▸ **Task requirements**: In the listing below, how many lines contain the word "from"? Please respond with the number only.

▸ **Provided material**:
## START

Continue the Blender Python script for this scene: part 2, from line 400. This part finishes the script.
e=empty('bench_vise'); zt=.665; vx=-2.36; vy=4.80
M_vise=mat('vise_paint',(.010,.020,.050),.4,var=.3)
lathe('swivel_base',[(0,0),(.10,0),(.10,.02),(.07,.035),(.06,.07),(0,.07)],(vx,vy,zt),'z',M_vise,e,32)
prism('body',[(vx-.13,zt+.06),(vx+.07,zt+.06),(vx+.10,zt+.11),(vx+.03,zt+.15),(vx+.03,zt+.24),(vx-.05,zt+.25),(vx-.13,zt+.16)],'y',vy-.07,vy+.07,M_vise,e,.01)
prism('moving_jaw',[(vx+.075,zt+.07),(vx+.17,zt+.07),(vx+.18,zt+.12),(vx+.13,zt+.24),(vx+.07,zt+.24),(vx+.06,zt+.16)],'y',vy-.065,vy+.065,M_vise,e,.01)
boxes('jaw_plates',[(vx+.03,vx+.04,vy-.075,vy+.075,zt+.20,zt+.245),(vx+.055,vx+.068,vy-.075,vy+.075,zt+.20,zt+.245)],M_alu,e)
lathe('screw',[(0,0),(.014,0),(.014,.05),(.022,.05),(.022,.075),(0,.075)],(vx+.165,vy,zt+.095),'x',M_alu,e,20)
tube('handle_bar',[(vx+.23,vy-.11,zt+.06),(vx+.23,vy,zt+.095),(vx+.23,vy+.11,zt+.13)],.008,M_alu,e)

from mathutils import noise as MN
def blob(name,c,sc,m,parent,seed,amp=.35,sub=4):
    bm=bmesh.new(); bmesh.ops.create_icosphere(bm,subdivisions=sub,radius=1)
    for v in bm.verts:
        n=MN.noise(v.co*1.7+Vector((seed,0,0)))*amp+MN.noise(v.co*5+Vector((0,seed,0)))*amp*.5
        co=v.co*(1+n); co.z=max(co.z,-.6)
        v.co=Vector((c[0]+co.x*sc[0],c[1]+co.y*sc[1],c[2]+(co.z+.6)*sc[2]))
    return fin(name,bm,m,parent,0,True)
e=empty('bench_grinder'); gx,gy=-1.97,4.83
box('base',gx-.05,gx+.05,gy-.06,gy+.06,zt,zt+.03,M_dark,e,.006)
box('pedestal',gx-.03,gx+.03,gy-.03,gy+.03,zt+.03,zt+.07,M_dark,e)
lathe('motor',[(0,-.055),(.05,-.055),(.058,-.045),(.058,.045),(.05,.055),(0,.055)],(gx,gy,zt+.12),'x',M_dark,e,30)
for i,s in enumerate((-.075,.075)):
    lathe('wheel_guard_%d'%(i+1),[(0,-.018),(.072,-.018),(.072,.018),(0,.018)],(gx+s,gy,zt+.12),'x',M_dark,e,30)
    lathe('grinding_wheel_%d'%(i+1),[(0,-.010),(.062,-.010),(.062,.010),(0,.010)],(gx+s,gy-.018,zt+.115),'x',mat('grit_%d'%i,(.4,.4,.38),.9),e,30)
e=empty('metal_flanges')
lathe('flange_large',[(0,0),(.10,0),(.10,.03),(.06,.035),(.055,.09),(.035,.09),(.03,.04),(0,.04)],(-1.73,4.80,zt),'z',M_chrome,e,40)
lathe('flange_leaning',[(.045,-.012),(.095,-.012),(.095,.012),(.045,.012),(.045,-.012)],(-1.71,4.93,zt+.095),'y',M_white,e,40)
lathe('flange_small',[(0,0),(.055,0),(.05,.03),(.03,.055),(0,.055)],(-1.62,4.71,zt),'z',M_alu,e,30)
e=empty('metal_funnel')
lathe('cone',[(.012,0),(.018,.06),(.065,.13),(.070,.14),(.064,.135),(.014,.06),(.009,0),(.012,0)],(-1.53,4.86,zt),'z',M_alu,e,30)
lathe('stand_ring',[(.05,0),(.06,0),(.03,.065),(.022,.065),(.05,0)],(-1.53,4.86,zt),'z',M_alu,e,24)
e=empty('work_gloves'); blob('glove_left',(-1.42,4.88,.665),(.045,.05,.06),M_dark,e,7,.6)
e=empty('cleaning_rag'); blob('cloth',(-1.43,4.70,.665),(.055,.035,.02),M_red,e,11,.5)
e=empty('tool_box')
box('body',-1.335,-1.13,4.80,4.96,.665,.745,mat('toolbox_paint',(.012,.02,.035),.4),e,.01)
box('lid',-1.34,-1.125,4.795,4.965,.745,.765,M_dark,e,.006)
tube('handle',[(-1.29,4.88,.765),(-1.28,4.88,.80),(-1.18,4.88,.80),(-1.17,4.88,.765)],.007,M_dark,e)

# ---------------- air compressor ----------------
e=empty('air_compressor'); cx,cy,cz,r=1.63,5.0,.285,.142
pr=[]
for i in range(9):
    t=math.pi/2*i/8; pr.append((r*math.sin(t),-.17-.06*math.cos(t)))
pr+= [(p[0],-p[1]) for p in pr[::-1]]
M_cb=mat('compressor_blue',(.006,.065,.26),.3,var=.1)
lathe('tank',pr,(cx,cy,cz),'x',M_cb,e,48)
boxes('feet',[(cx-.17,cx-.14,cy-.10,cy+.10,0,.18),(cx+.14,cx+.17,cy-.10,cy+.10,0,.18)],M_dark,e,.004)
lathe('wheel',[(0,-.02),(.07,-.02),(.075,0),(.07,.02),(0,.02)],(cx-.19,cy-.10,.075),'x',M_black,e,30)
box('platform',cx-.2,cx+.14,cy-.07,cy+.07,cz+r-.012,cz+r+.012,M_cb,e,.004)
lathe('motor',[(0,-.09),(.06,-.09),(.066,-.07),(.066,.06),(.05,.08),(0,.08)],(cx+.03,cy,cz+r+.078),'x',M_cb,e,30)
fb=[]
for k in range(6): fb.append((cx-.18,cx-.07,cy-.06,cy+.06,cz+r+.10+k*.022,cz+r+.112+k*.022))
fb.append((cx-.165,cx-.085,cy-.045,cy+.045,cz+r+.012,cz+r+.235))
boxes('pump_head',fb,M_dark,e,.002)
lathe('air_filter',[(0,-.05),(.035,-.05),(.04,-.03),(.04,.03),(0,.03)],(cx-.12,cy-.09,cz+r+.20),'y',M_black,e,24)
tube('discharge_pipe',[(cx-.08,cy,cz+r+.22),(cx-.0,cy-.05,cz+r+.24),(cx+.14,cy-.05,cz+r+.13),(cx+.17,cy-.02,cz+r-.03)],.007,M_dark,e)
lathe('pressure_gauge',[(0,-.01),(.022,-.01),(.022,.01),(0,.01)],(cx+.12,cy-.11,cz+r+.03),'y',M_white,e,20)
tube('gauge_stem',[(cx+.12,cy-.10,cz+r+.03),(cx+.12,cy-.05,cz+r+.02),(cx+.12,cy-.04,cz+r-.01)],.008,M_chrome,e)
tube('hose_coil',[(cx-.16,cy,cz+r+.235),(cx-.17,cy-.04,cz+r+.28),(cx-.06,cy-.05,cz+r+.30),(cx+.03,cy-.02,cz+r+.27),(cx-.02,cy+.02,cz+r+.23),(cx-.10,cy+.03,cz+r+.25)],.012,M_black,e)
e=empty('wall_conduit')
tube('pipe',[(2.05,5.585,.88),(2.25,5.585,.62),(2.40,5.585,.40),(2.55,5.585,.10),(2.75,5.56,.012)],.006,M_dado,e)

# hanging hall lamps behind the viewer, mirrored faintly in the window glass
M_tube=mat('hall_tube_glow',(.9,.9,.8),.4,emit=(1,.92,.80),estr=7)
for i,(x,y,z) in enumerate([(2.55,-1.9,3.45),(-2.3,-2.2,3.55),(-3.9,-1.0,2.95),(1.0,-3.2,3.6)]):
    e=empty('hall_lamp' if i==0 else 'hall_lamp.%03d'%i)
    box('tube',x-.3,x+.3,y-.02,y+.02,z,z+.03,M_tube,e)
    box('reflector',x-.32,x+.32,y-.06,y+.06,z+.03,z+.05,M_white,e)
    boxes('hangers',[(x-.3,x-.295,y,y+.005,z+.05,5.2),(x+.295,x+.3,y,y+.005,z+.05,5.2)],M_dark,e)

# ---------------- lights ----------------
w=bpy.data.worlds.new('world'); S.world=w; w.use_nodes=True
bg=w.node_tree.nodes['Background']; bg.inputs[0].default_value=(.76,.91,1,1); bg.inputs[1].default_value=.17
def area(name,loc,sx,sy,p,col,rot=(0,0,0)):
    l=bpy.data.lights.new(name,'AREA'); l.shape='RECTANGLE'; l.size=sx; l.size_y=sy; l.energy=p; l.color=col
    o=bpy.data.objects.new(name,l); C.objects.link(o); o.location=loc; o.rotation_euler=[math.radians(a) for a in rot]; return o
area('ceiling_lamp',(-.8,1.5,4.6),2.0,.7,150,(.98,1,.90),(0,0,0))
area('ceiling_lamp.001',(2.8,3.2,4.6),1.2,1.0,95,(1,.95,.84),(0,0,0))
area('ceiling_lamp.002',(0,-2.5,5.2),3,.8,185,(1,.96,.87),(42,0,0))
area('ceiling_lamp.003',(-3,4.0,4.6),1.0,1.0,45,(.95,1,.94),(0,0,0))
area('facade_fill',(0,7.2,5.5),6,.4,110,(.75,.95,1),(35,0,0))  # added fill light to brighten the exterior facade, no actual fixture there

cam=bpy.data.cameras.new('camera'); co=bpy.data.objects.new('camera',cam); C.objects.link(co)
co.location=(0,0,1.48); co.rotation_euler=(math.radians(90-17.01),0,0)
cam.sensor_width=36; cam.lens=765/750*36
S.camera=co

## END

▸ **Response below**: 2